Four more performers took turns. While I never thought a work by Omer Fast would make me laugh out loud, I was grateful that comedian Dave Hill took charge of the few rather grim narratives and injected some comic relief. By the time we got to the last performer, Rosie Perez, Diane had become a dangerously beautiful queer activist killed in an anti-Iraq-war protest because the protesters were making bombs to one-up each other in a competition for attention.
It was hard to watch Bill Ayers’ story deteriorating into farce with him sitting in the front row. But what did we expect? The performance was meant to be a kind of high-end theatrical experiment.
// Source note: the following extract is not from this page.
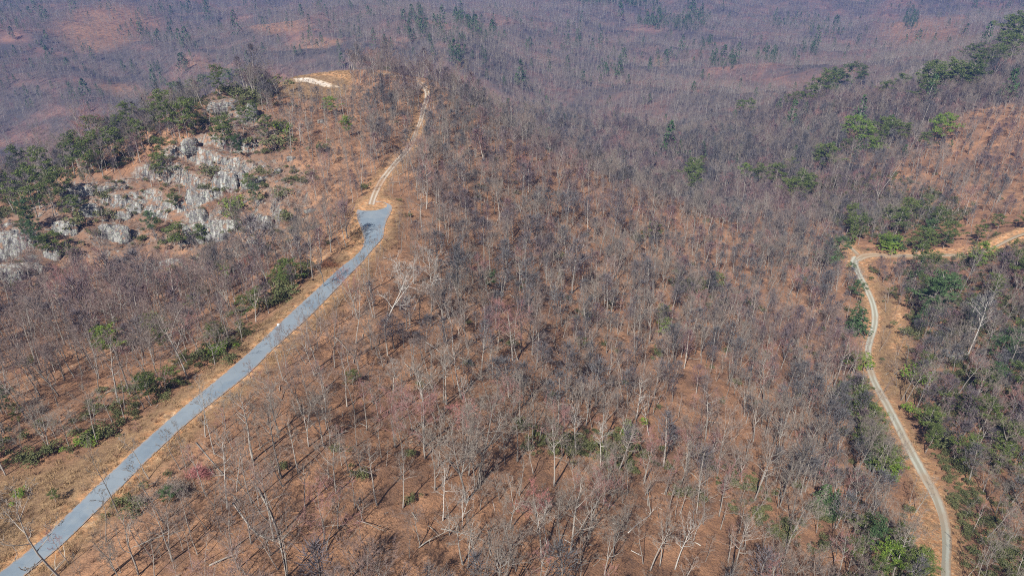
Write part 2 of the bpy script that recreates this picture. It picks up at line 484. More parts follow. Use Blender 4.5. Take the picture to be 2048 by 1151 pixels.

And yet I couldn’t help but compare it to Fast’s other video works, particularly Godville (2005.) My dissatisfaction with the theater piece led me to explore how different performative structures produce and alter meaning, and how the role of forgetting plays out in the artist’s work.
In Talk Show, forgetting is a part of the act, a form of omission based on improvisation and the pressure of telling a story in real time. When something is left out by a player early in the chain, every subsequent player has to construct the narrative without that information.
In Godville, forgetting is the subject matter. The impression of a hole in the narrative is created through repeating and layering multiple interpretations, using jump cuts to compress time. The more we see, the less we feel we know about the actual narrative. In contrast, in the theater version where time is linear, the dissonance comes from the fact that we know more than the performer.
I guess the act of forgetting is much messier in real life. Rather than a kind of metaphorical erosion that we tend to theorize and recreate, forgetting things can be abrupt and arbitrary as a game of telephone.
And how about Bill Ayers? I wonder how many times he has told his story at this point in his life, and how many edits he has gone through in order to present a version of a remembrance that might just be too significant to be broken apart.